STATED PROBLEM
Print the entries below in their entirety, exactly as they are written.

═══ RECORDS FOR THE TASK ═══

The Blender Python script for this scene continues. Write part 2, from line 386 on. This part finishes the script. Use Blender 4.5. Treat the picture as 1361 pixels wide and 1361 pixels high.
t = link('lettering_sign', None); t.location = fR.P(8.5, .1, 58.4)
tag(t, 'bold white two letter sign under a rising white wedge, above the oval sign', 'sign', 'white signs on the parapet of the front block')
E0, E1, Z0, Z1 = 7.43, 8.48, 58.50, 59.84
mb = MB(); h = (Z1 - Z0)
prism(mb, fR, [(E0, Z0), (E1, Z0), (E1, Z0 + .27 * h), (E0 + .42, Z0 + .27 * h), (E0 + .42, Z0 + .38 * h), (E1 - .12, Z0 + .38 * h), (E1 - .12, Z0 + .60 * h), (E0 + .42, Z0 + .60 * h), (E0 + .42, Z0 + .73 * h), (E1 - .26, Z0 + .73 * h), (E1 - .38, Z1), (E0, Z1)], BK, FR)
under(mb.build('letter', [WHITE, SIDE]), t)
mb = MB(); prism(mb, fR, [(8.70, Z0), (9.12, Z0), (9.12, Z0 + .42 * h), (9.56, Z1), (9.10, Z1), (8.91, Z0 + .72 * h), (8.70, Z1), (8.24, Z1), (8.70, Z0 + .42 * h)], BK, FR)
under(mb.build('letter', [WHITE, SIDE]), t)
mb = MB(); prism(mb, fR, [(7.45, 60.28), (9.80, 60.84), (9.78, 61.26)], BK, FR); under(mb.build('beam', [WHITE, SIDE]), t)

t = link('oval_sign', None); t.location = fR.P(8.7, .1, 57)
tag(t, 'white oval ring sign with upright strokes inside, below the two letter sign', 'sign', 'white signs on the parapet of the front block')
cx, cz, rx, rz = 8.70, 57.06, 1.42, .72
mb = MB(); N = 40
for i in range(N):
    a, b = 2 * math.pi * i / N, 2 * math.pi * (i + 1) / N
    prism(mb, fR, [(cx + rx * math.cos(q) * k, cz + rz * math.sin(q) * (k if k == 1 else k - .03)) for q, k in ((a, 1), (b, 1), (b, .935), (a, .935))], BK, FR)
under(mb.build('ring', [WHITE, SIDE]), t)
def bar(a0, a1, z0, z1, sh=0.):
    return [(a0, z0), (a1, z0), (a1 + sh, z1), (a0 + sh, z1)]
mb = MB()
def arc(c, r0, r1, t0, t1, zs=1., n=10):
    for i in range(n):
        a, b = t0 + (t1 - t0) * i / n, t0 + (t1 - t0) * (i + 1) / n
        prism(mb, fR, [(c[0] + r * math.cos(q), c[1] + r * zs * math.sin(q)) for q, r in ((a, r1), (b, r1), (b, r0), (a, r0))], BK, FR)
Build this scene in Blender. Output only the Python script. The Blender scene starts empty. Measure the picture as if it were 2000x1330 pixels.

═══

RESPONSE TO THE TASK
The Blender Python script for this scene continues. Write part 2, from line 386 on. This part finishes the script. Use Blender 4.5. Treat the picture as 1361 pixels wide and 1361 pixels high.
t = link('lettering_sign', None); t.location = fR.P(8.5, .1, 58.4)
tag(t, 'bold white two letter sign under a rising white wedge, above the oval sign', 'sign', 'white signs on the parapet of the front block')
E0, E1, Z0, Z1 = 7.43, 8.48, 58.50, 59.84
mb = MB(); h = (Z1 - Z0)
prism(mb, fR, [(E0, Z0), (E1, Z0), (E1, Z0 + .27 * h), (E0 + .42, Z0 + .27 * h), (E0 + .42, Z0 + .38 * h), (E1 - .12, Z0 + .38 * h), (E1 - .12, Z0 + .60 * h), (E0 + .42, Z0 + .60 * h), (E0 + .42, Z0 + .73 * h), (E1 - .26, Z0 + .73 * h), (E1 - .38, Z1), (E0, Z1)], BK, FR)
under(mb.build('letter', [WHITE, SIDE]), t)
mb = MB(); prism(mb, fR, [(8.70, Z0), (9.12, Z0), (9.12, Z0 + .42 * h), (9.56, Z1), (9.10, Z1), (8.91, Z0 + .72 * h), (8.70, Z1), (8.24, Z1), (8.70, Z0 + .42 * h)], BK, FR)
under(mb.build('letter', [WHITE, SIDE]), t)
mb = MB(); prism(mb, fR, [(7.45, 60.28), (9.80, 60.84), (9.78, 61.26)], BK, FR); under(mb.build('beam', [WHITE, SIDE]), t)

t = link('oval_sign', None); t.location = fR.P(8.7, .1, 57)
tag(t, 'white oval ring sign with upright strokes inside, below the two letter sign', 'sign', 'white signs on the parapet of the front block')
cx, cz, rx, rz = 8.70, 57.06, 1.42, .72
mb = MB(); N = 40
for i in range(N):
    a, b = 2 * math.pi * i / N, 2 * math.pi * (i + 1) / N
    prism(mb, fR, [(cx + rx * math.cos(q) * k, cz + rz * math.sin(q) * (k if k == 1 else k - .03)) for q, k in ((a, 1), (b, 1), (b, .935), (a, .935))], BK, FR)
under(mb.build('ring', [WHITE, SIDE]), t)
def bar(a0, a1, z0, z1, sh=0.):
    return [(a0, z0), (a1, z0), (a1 + sh, z1), (a0 + sh, z1)]
mb = MB()
def arc(c, r0, r1, t0, t1, zs=1., n=10):
    for i in range(n):
        a, b = t0 + (t1 - t0) * i / n, t0 + (t1 - t0) * (i + 1) / n
        prism(mb, fR, [(c[0] + r * math.cos(q), c[1] + r * zs * math.sin(q)) for q, r in ((a, r1), (b, r1), (b, r0), (a, r0))], BK, FR)
Build this scene in Blender. Output only the Python script. The Blender scene starts empty. Measure the picture as if it were 2000x1330 pixels.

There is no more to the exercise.